Meeting of the Parliament 06 February 2014
Yesterday’s debate on the budget resulted in Labour and the Scottish National Party agreeing that we would bin the bedroom tax. I warmly welcome that. In the debate last year, I asked the SNP to work with us when we debated local government finance. The bedroom tax is a policy based on Tory ideology, with no understanding of the reality of the lives of the thousands of tenants who live in council and housing association properties. There are simply not enough affordable houses for people who need them. The policy ignores the realities of families—for example, children having needs because they are studying for exams, carers looking after a relative and people with disabilities. Last year, I knew from talking to Labour councils across the country that they were worried that the bedroom tax was pushing into debt tenants who had never been in debt and destabilising council and housing association budgets.
We can take pride from yesterday, when we worked as the Parliament that we were set up to be and used our powers to protect people. Today’s debate is about our councils’ capacity to do the same—to use the increasingly scarce resources that they are allocated, to work with the increasingly centralist policy framework that they have been given and to try to plan ahead to address challenges such as the care of older people and climate change. Those are no longer challenges for the future; they are with us now. We look to local government to deliver better-quality environments, well-planned housing for communities, local economic action to support local jobs and training, and the high-quality education and social care services that give us all not just the best start in life but the best support and care throughout our lives when we need it.
We do not see today as a complete cause for celebration because, although extra resource is being put in to tackle the bedroom tax, the overall financial settlement for local government is not good news. It is a story of cuts, of centralisation and of impacts on front-line services resulting from the SNP’s financial straitjacket. Every MSP will know of the tough decisions that our council colleagues are making. The SNP has broken local government finance, with nearly 35,000 jobs being cut from local government since 2008. As Audit Scotland rightly documents, the challenge of delivering health and social care under the budget settlement will add to the pressures on care workers and the families who rely on their services. We need committed care staff who are paid a decent wage and are well trained and motivated. The loss of local authority jobs is bad for local economies, too, especially in economically fragile areas, as it has a negative impact on local economic activity and businesses.
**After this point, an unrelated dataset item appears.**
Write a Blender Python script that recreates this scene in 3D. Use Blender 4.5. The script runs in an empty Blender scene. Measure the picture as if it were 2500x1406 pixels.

We believe that the Scottish National Party Government is on pause and is more concerned about independence than about the reality of people’s lives. More could be done. For example, we could create flexibility for councils to benefit financially from tourism and to build local renewables and heat and power infrastructure to keep people warm and keep energy affordable. At present, only a few councils are able to do that given their scale. My colleague Richard Baker will talk about the need to give businesses more support and to give local authorities the support that they need to do that.
Local government costs have risen by 10 per cent since 2007 but, with this budget, £637 million has been cut since 2008-09. The SNP’s white paper talks grandly about life post-2016, but it does not address the realities of the cost-of-living crisis for people now. The SNP is proud of its underfunded council tax freeze—we heard that again today—but it hits hardest those people on low and modest incomes, or the people whom the SNP says it is meant to help.